%%

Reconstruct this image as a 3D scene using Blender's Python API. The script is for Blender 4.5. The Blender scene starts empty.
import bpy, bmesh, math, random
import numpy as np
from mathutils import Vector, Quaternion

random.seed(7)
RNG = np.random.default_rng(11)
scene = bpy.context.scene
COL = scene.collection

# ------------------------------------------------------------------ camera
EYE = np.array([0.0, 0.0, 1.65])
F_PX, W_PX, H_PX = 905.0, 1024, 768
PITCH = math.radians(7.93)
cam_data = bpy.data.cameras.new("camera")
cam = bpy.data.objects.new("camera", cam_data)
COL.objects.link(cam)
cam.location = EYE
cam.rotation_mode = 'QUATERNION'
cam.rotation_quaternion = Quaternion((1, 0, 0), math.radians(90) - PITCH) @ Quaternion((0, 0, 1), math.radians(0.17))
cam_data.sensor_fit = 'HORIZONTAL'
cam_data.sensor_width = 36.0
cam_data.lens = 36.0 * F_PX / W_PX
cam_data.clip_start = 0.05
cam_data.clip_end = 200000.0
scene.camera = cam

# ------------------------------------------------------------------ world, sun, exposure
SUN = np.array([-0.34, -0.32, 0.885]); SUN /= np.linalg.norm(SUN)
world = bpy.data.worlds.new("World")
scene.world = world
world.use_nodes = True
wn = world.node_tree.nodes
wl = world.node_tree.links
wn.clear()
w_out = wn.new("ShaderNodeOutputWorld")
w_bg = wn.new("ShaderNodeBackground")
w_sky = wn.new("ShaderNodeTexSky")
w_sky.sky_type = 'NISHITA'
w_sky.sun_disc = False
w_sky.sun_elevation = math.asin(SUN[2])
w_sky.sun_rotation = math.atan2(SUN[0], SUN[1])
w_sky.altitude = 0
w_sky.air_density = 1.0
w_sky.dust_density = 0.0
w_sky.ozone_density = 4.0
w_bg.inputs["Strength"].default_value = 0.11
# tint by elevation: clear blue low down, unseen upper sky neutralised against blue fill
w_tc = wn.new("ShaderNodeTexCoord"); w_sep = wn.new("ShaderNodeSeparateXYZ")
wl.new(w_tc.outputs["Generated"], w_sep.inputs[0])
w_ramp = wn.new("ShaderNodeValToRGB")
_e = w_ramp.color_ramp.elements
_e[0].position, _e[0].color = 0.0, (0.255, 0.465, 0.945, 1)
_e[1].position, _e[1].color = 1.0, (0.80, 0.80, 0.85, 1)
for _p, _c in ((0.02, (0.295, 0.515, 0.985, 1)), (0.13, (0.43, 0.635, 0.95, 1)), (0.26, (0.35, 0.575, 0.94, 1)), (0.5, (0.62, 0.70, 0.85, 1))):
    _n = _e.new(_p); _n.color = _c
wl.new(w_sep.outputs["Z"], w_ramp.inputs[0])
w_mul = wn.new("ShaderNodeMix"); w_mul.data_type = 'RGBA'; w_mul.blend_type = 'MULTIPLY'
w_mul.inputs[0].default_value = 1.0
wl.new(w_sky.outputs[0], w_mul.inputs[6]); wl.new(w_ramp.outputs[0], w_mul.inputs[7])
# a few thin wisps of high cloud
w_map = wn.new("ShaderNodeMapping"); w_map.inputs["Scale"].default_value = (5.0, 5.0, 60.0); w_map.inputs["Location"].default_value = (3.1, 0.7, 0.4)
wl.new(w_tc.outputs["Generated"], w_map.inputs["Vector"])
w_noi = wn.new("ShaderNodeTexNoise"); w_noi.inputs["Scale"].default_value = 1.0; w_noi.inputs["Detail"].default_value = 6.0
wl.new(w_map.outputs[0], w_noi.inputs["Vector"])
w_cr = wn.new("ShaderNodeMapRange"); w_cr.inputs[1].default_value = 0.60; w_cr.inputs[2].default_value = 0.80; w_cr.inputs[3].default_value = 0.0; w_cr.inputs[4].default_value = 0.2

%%

The problem =
Starting with the first line of the data above, copy each line exactly until you reach the line with "from mathutils import Vector, Quaternion"; include that line as well.

Reply to the task =
Reconstruct this image as a 3D scene using Blender's Python API. The script is for Blender 4.5. The Blender scene starts empty.
import bpy, bmesh, math, random
import numpy as np
from mathutils import Vector, Quaternion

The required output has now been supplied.